UW News

February 28, 2002

Autographs with a purpose: UW staffer meets President, helps charities

For a number of years now, Michael Reagan, the UW’s director of trademarks and licensing, has been hanging out with celebrities. No, he’s not one of those groupies hoping for just a glimpse of the adored-one’s face. In fact, he’s already been looking at their faces for a long time. What he’s interested in is their signatures, and not for the usual reasons.

Reagan is an artist on his own time who’s decided to use his skills to benefit others. He paints portraits of famous people, then makes prints and asks the celebrities to sign them. These he donates to charities to be auctioned off to the highest bidder.

Over the years he’s managed to meet sports stars and rock stars, movie stars and business stars. But his biggest thrill has been getting the signatures of U.S. Presidents. In fact, he recently bagged President number six when he met George W. Bush in Alaska.

As Reagan tells the tale, he had earlier been asked by the state’s Republican Party to do portraits of then-Governor Bush during his presidential campaign, and after the election, to do one of George W and his father together. He decided on his own to also do a portrait of the President’s wife, Laura. He was invited to Alaska for a formal presentation of these portraits during a stop the President was making there.

“I was as nervous as I’ve ever been,” Reagan confides. “I’d brought along my best suit to wear, but it was snowing heavily and I worried that I’d look terrible by the time I met the President.”

But Reagan had a larger worry, too. The original artwork was already in Alaska for the presentation, but he’d brought along some prints in hopes that the President and First Lady would sign them.

“Everybody told me it would never happen,” Reagan said. “They said there was no time. They said security would never even let me bring them to the presentation.”

But they were wrong. At the staging area where everyone boarded a bus for the site where the presentation would be held, a politician in front of Reagan was denied the right to take his briefcase. Reagan, however, was permitted to board with his portfolio. At the site itself there was more security. Reagan opened his portfolio and told the Secret Service what it was. They waved him on.

The final triumph, however, was meeting Bush.

“When the President entered the room he walked right over to me and shook my hand,” Reagan said. “We exchanged some pleasantries. After a short conversation I asked him if he would mind signing the prints and he said ‘of course.’ So we walked over to where they were and he signed all of them.”

By this time Laura Bush had entered the room and the President called her over. Reagan asked her if she would sign her prints, and she too complied.

But there was more. After the autographing was complete, Bush told Reagan that he particularly liked the picture of Laura. He also asked if he could have some copies of the prints. Reagan, of course, agreed. A White House official later told him that the President intended to hang the portrait of Laura in the White House, perhaps in the Oval Office.
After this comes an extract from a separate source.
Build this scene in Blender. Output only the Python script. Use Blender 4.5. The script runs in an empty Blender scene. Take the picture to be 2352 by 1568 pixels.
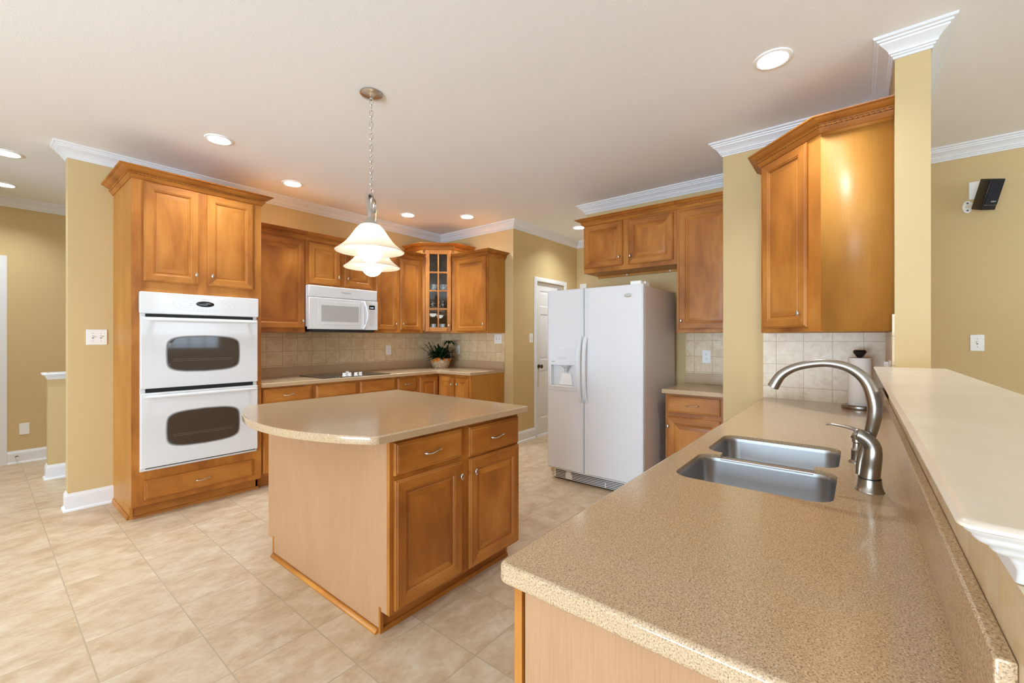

Reagan says the policy of this White House is to not sell the President’s signature while the President is in office.

“Once he’s no longer President we can start,” he says. “It’s my understanding that at that time the new prints (of father and son) will be signed by both Presidents and then sent to help various charities around the country.”

They’ll only augment what Reagan has already done. He’s painted about 1,600 celebrity portraits and raised more than $1 million for local charities alone. Says Reagan, “I’m having a great time.”